Gov. Tom Wolf - WWW.GOVERNOR.PA.GOV
  • www.governor.pa.gov
  • Gov. Tom Wolf
Today, Gov. Wolf will answer questions about climate change, the environment and energy during a live Facebook town-hall meeting.

The governor has invited people to write their questions on his Facebook page, and as of right now, 205 people have done so. Wolf will begin answering "as many as [he] can" via a live video stream at 3:15 p.m. The meeting is planned to last for 45 minutes, according the governor's press office. The majority of the questions are about the oil and gas industry and the practice of hydraulic fracturing, or fracking.

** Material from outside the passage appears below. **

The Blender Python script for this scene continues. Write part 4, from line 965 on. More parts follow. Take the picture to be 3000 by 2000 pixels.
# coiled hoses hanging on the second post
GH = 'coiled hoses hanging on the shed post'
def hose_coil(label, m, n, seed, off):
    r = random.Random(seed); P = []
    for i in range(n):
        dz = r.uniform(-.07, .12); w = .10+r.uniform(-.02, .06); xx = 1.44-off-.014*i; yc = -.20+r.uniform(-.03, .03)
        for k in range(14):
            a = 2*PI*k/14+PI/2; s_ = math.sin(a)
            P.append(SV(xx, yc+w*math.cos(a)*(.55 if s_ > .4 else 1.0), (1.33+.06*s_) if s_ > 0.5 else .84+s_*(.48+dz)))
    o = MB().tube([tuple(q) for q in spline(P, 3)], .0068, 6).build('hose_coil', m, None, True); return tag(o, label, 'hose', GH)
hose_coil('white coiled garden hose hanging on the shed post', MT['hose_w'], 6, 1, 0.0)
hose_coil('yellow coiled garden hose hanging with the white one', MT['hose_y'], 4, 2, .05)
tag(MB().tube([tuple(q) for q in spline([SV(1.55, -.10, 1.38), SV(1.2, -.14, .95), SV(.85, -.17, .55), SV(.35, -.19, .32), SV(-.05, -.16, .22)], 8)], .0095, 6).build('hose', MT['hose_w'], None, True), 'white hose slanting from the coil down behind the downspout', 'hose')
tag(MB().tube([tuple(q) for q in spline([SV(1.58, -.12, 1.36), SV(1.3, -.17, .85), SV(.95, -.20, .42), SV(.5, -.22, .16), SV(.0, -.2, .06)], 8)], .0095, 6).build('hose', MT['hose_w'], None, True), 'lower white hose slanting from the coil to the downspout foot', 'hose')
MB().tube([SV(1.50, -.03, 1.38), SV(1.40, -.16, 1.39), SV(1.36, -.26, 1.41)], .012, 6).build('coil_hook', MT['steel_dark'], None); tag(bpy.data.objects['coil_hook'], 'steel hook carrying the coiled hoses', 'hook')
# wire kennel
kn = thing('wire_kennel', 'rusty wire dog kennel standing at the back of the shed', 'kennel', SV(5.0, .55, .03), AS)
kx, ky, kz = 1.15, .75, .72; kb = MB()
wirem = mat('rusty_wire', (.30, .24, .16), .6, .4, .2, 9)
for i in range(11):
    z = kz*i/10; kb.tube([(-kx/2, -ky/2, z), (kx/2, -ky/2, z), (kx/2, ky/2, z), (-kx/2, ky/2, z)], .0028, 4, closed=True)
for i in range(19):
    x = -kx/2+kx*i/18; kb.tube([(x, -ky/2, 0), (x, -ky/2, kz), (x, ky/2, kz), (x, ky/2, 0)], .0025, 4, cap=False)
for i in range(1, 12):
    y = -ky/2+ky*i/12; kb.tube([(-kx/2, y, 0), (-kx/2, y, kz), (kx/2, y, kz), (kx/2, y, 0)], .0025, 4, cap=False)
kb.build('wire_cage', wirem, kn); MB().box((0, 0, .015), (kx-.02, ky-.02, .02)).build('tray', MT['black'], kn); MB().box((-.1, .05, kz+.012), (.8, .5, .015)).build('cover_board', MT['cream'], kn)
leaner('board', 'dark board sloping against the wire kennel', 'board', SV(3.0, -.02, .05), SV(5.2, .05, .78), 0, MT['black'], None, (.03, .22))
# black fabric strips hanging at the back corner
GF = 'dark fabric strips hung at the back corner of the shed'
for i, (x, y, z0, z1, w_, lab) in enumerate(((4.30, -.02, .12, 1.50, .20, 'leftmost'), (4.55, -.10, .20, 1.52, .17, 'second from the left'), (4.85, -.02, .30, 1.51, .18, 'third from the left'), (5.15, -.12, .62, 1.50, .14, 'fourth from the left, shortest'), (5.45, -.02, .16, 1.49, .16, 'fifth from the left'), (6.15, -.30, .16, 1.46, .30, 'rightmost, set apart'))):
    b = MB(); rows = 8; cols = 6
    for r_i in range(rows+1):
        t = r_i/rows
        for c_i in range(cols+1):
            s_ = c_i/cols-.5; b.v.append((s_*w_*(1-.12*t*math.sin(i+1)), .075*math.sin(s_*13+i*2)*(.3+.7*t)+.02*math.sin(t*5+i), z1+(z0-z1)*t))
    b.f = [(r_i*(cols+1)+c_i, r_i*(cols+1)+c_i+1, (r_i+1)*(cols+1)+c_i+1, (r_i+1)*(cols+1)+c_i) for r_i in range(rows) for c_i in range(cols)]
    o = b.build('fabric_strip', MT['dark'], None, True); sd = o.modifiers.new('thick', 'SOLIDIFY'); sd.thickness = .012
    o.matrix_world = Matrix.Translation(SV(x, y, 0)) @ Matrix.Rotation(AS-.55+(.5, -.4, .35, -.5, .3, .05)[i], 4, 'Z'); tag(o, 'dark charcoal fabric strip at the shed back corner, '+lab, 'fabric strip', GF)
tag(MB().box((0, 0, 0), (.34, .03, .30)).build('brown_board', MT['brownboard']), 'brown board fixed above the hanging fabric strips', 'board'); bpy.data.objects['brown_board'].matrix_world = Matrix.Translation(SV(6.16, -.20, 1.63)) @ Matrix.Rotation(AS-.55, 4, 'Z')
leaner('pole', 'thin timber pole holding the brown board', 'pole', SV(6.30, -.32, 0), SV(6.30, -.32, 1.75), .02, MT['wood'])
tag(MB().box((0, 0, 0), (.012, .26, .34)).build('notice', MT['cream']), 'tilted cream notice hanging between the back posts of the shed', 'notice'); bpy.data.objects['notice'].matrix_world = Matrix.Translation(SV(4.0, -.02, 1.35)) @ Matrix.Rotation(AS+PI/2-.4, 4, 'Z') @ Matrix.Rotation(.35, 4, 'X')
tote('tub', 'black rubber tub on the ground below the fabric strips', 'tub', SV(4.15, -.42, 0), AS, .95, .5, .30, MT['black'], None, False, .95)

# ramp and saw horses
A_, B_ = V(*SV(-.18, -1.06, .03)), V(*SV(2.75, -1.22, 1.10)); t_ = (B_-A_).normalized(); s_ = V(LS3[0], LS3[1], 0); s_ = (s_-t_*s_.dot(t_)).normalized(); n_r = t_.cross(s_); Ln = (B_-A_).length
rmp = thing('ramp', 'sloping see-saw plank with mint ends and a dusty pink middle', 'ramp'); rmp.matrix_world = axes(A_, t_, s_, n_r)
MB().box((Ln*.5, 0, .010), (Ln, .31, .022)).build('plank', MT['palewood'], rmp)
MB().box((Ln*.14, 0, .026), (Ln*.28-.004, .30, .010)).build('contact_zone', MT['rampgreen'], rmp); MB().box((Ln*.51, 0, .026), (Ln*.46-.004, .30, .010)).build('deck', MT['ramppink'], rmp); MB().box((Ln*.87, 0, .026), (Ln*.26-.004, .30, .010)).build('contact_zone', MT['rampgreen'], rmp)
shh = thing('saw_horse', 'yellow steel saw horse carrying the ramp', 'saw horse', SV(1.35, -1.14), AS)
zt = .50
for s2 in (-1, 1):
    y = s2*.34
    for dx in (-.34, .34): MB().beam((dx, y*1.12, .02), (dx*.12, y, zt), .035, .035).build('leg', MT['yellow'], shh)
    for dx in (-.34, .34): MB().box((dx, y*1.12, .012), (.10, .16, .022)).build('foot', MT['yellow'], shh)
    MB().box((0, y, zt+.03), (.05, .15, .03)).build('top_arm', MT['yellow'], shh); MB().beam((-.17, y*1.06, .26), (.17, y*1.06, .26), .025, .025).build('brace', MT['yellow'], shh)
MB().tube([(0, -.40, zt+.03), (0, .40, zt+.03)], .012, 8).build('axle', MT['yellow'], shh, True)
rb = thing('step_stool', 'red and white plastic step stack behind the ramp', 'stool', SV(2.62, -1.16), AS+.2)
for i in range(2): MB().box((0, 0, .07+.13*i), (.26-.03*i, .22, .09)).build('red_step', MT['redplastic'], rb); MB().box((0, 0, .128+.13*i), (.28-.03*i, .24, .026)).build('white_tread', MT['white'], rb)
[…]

According to media reports, Wolf is expected to make an announcement today on regulating methane emissions from the oil and gas industry. 

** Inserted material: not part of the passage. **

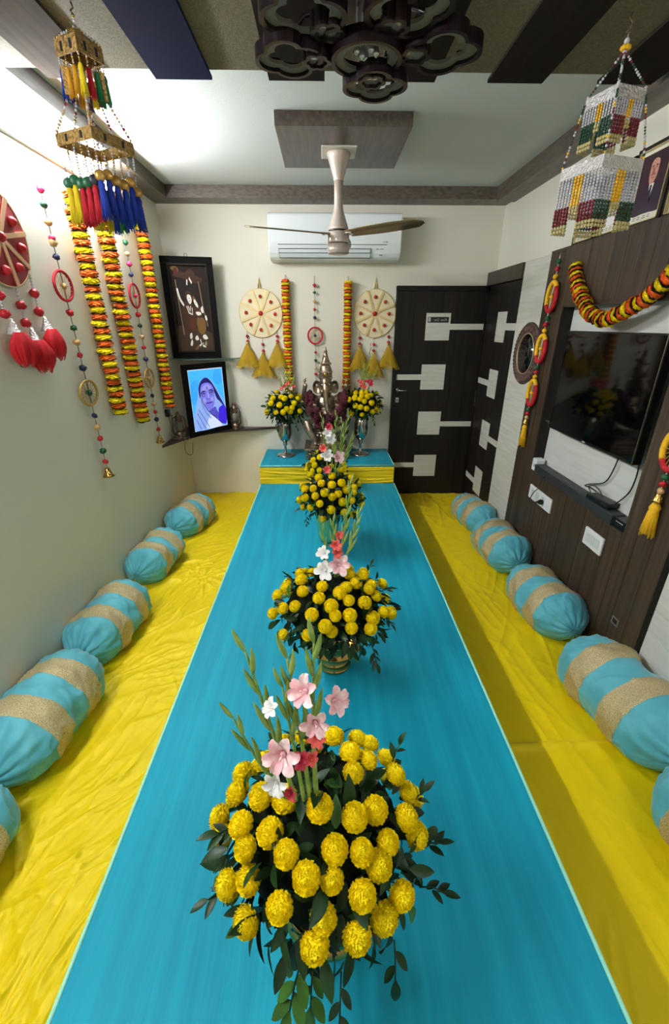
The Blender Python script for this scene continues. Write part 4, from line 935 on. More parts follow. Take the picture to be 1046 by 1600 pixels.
# ------------------------------------------------------------------ hanging beaded ornaments
def diamond(h): return [(0, -h), (h, 0), (0, h), (-h, 0)]
def strand(parent, p, spec, name='bead_strand'):
    """spec: list of (material, count, radius) downward"""
    mats = []; mb = MB(); z = 0
    for m, n, r in spec:
        if m not in mats: mats.append(m)
        for i in range(n):
            mb.sphere((0, 0, z-r), (r, r, r*1.05), 7, 5, mats.index(m)); z -= r*2.05
    return mb.build(name, mats, parent, p)
def beadline(parent, a, b, mats, r, seed, name='bead_chain'):
    A, B = Vector(a), Vector(b); n = int((B-A).length/(2.05*r)); mb = MB(); rg = random.Random(seed)
    for i in range(n):
        k = min(len(mats)-1, int(rg.random()*len(mats))) if seed >= 0 else i*len(mats)//n
        mb.sphere(A.lerp(B, (i+.5)/n), r*rg.uniform(.8, 1.1), 7, 5, k)
    return mb.build(name, mats, parent)
j = thing('bead_hanging', 'white square two tiered pearl hanging below the ceiling, right', 'hanging ornament', (.975, 1.83, ZN), R(-27))
MB().tube([(0, 0, 0), (-.004, 0, -.012), (.006, 0, -.024), (.002, 0, -.036), (-.006, 0, -.044), (-.002, 0, -.05), (.006, 0, -.044)], .0028, 6).build('ceiling_hook', 'lantern_metal', j)
MB().tube([(0, 0, -.046), (0, 0, -.07)], .0015, 5).sphere((0, 0, -.066), .0085, 10, 6).build('top_bead', 'pearl', j)
mb = MB()
for i in range(6): mb.sphere((.009*cos(i*pi/3), .009*sin(i*pi/3), -.082), .0075, 8, 6)
mb.build('yellow_bead_cluster', 'pearl_gold', j)
def tier(parent, h, zt, zb, n, ln_fun):
    D = diamond(h); D2 = diamond(h-.006)
    for i in range(4):
        (x0, y0), (x1, y1) = D[i], D[(i+1) % 4]; a, b = D2[i], D2[(i+1) % 4]
        MB().add([(x0, y0, zb), (x1, y1, zb), (b[0], b[1], zb), (a[0], a[1], zb), (x0, y0, zt), (x1, y1, zt), (b[0], b[1], zt), (a[0], a[1], zt)],
            [(0, 3, 2, 1), (4, 5, 6, 7), (0, 1, 5, 4), (1, 2, 6, 5), (2, 3, 7, 6), (3, 0, 4, 7)], False).build('lace_band', 'silver_lace', parent)
        for k in range(n):
            q = (k+.5)/n; strand(parent, (x0+(x1-x0)*q, y0+(y1-y0)*q, zb), ln_fun(i, k))
drop = [('drop_amber', 2, .006)]
def t1(i, k):
    c = 'pearl_green' if i in (3, 2) else 'pearl_maroon'
    if k in (5, 6): return [('pearl_gold', 6, .0038), ('pearl', 1, .003), ('drop_amber', 2, .0055)]
    return [('pearl', 6, .0036), (c, 5, .0047)]+drop
tier(j, .087, -.196, -.228, 11, t1)
def t2(i, k):
    c = 'pearl_maroon' if i in (3, 1) else 'pearl_green'
    if k in (5, 6, 7): return [('pearl_gold', 9, .0048)]+[('drop_amber', 2, .0055)]
    return [('pearl', 10, .0042), (c, 5, .0054)]+drop
tier(j, .126, -.384, -.42, 13, t2)
for x, y in diamond(.085): beadline(j, (0, 0, -.088), (x, y, -.196), ['pearl', 'pearl_maroon', 'pearl', 'pearl_green'], .0042, 3)
for (x, y), (x2, y2) in zip(diamond(.088), diamond(.124)): beadline(j, (x, y, -.21), (x2, y2, -.384), ['pearl', 'pearl', 'pearl_maroon', 'pearl_green', 'pearl_gold'], .004, 5)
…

Neil Shader, press secretary for the state's Department of Environmental Protection, would not elaborate on the announcement but told City Paper via phone that additional information would be available tomorrow via a press webinar.

The DEP is now finalizing new regulations for the oil and gas industry. (Read CP's Green Light column this week for more details.)

On the federal level, the Environmental Protection Agency has announced new rules on methane emissions.  According to the EPA's website, methane is the "second most prevalent greenhouse gas emitted in the United States from human activities."